Picciotto won't talk to a reporter because she is sure he'll print lies. She has said she was born in Spain. Today, she will only say: "We got to stop this insanity. No more invasions."

Sometimes the peacemakers do get on each other's nerves.

"No pictures," Picciotto says to a news photographer after tourists have been snapping her all day.

"What is wrong with you?" asks Thomas.

"You think I'm a fool?" says Picciotto.

"Yes, sometimes," says Thomas.

A dozen Chinese tourists appear. They don't speak English, but they are tickled by this display of good old American protest.

They pose for pictures with Thomas. He dutifully plays his role, giving a peace sign and a smile. The guy with the camera takes his time clicking off frames, so Thomas mutters through his smile, "We can't take all day with this."

Now here come Ken and Rusti Liston of Palm Coast, Fla. He is retired from the Army.

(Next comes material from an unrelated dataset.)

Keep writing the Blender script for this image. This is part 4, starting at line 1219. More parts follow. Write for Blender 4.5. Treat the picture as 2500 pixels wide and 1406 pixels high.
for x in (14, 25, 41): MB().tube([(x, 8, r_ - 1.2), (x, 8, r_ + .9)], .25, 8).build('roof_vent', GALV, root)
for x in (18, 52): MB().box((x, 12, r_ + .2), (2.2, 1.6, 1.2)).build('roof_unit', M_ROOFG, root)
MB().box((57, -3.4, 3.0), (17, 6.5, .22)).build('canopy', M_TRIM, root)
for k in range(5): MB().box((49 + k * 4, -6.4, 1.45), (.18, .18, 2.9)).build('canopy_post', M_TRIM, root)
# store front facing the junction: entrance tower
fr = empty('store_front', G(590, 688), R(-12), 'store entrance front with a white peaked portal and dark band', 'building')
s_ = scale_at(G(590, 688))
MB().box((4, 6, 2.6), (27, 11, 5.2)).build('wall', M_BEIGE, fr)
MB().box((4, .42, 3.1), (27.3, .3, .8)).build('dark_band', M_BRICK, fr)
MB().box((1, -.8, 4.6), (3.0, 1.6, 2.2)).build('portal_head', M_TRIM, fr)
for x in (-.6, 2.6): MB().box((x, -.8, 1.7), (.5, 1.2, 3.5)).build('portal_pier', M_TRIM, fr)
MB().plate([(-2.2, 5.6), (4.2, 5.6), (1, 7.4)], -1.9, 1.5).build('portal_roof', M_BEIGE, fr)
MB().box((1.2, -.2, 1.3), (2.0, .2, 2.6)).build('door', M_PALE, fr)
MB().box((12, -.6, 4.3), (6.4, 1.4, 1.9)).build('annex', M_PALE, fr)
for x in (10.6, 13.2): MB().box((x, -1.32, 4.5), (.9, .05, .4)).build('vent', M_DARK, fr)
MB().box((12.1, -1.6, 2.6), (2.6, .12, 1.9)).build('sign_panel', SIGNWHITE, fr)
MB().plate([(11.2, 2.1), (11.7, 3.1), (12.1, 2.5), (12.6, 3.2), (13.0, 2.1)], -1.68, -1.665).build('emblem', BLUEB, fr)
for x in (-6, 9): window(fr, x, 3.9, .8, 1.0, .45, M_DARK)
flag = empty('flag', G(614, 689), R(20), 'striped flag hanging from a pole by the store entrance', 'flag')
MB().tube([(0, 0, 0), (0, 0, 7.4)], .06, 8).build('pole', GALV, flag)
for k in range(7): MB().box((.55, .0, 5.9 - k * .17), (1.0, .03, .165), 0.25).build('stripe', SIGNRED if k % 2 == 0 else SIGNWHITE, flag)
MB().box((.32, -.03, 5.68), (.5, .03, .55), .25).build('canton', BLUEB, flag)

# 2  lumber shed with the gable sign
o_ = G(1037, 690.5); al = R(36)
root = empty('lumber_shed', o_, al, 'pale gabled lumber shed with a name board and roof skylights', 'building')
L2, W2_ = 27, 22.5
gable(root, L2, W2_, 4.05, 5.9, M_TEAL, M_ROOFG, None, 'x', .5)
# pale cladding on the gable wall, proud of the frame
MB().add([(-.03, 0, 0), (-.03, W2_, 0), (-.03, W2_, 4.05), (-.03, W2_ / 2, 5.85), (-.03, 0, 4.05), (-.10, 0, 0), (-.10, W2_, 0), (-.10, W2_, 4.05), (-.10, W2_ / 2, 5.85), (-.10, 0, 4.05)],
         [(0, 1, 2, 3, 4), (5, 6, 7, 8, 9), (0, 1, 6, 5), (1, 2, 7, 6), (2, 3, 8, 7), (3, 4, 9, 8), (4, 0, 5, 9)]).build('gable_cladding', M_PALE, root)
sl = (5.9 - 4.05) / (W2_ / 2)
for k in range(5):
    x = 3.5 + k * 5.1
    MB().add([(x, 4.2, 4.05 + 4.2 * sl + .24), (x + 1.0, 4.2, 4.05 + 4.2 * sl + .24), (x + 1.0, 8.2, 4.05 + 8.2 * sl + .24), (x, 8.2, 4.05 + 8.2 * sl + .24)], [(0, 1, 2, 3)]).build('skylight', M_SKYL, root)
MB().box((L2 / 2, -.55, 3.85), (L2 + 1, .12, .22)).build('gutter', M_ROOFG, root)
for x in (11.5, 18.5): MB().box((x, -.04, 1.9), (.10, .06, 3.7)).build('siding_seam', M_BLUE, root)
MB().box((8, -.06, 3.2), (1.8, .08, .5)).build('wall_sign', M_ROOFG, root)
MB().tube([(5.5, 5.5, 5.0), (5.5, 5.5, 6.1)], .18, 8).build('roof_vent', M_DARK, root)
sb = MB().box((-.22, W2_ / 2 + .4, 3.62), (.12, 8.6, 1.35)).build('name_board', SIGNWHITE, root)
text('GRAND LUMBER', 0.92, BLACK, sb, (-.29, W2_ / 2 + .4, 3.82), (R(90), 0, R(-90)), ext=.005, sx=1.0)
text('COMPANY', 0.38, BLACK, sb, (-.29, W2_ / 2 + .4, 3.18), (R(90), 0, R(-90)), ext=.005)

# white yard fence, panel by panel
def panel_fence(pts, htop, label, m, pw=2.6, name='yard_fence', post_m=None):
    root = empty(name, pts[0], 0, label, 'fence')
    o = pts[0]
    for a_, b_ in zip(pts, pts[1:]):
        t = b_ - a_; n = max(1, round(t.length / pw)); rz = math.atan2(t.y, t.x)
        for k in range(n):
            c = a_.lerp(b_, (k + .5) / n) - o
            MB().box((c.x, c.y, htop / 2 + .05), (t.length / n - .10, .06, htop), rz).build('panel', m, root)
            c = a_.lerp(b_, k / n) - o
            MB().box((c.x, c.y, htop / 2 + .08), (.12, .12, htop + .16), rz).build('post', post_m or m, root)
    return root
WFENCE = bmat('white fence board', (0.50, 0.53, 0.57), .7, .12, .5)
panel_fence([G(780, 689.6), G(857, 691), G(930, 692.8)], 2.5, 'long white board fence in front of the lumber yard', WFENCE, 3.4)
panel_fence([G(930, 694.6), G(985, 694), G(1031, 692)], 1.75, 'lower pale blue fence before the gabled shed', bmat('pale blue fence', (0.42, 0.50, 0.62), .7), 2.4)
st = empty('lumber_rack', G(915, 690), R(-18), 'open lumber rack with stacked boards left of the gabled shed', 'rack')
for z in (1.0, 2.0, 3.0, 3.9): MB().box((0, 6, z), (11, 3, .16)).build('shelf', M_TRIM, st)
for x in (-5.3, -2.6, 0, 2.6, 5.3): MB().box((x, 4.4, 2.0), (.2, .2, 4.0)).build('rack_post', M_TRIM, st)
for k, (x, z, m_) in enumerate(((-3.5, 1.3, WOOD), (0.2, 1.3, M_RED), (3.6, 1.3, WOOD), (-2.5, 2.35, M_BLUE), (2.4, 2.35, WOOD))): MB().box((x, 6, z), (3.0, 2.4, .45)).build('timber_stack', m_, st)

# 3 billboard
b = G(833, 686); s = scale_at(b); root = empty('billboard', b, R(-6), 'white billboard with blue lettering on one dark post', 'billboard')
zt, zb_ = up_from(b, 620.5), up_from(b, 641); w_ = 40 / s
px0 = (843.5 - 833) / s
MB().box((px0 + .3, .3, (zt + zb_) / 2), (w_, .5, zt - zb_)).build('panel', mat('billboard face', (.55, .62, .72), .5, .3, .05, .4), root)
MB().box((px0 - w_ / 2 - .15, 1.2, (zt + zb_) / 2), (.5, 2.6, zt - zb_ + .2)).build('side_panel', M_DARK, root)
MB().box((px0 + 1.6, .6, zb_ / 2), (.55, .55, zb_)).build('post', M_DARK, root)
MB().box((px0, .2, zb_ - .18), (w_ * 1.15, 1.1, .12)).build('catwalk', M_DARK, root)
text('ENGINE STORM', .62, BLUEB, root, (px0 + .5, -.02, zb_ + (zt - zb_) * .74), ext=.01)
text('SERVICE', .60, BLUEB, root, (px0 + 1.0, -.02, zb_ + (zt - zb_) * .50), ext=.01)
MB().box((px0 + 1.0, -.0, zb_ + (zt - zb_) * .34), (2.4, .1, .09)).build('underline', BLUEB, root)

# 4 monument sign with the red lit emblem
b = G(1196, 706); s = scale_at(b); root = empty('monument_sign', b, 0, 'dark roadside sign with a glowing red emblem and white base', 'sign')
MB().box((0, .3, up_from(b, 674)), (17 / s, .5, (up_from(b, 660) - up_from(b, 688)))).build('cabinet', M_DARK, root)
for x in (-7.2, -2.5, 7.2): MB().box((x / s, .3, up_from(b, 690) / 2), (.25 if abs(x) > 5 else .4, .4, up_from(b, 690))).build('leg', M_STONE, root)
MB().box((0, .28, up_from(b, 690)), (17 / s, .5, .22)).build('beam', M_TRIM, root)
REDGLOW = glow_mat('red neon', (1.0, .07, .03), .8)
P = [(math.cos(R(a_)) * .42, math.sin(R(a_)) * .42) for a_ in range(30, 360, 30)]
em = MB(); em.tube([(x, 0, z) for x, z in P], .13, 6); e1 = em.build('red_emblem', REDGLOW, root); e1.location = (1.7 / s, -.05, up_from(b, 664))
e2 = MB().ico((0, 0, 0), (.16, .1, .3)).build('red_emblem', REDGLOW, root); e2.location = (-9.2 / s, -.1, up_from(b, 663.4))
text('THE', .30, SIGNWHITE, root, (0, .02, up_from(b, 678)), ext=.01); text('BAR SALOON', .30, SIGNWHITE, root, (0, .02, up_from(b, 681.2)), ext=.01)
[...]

"This is one of the great things about the United States," he says to his wife, explaining how soldiers make protesters possible. Then he gets into an argument with Thomas over the necessity of dropping the atomic bomb on Japan.

"The war was over!" says Thomas.

"Far from it!" says Liston.

It's not the first time Thomas has had this debate. Nor probably the last. His next shift begins at 6 p.m.